Par ailleurs, les investissements étrangers seront les bienvenus pour établir des centres de recherches et d’innovation en partenariat avec des centres chinois, mais seulement dans le secteur de « l’industrie de base ». En plus de sous-tendre des possibilités de transferts de technologies, ce type d’investissement n’est pas intéressant pour les entreprises étrangères qui cherchent plutôt à investir dans les nouvelles technologies, la médecine, ou encore la finance.

La restructuration du secteur manufacturier passera aussi par une modification de l’économie du pays : plutôt que de s’attacher aux exportations et aux investissements, l’économie sera guidée par les services et une production industrielle plus intelligente. En plus de favoriser les dépenses en R&D, les entreprises auront besoin de former leurs employés aux nouvelles technologies, les futurs diplômés devront les maitriser également et être en mesure d’aller plus loin dans la recherche et l’innovation.

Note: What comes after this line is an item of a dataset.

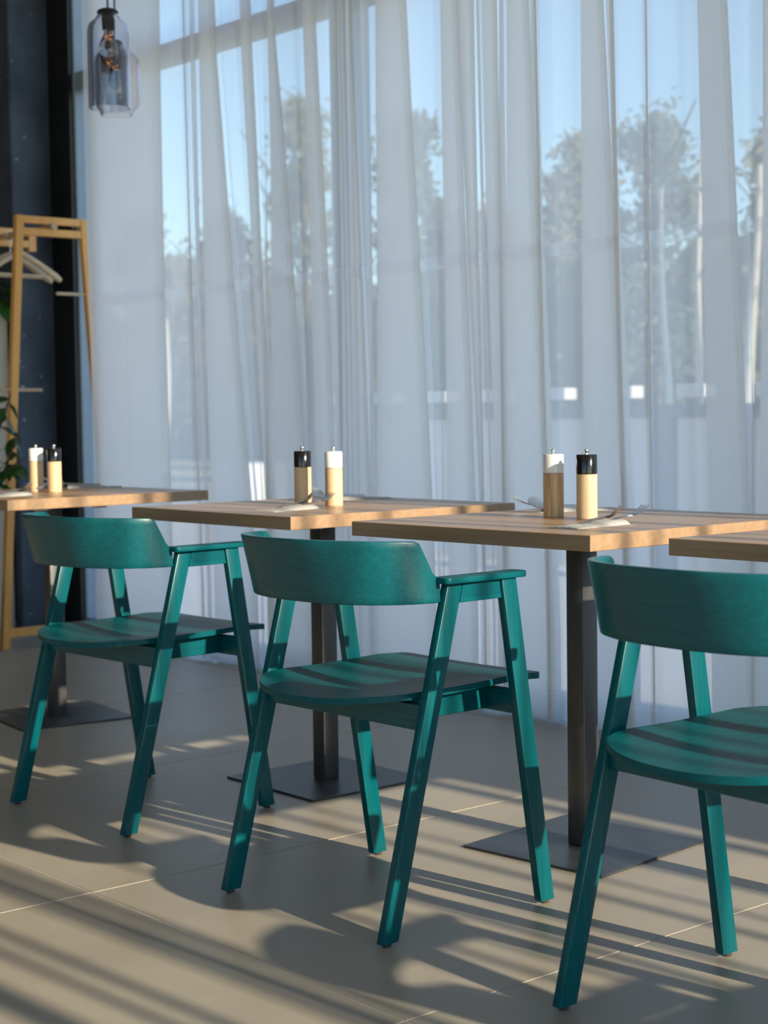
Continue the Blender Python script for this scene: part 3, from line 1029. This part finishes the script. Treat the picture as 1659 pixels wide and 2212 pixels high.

Comme il avait été dit dans un article précédent, la Chine dépose, certes, beaucoup de brevets et investit massivement dans ses laboratoires et centres de recherches mais les grandes innovations tant attendue ne sont toujours pas au rendez-vous. D’une part, certaines pratiques utilisées par la Chine enfreignent les lois internationales et rendent frileux d’éventuels partenaires étrangers, d’autre part, le pays peine encore à rattraper son retard face aux Etats-Unis ou à l’Europe, et ce dans un grand nombre de domaine. Néanmoins, tout n’est pas perdu, loin de là. La Chine parvient par exemple, à rentrer en concurrence avec le Japon et l’Europe sur le segment des TGV. Par ailleurs, le pays dispose déjà d’un certain nombre de programme destiné à favoriser l’innovation tels que le China National Torch Program ou encore le Programme 863. A n’en pas douter, les aides et subventions fournies par le Made in China 2025, ajoutées à celle des programmes précédents, permettront à un certain nombre d’entreprises de se détacher du lot et de réaliser le rêve chinois.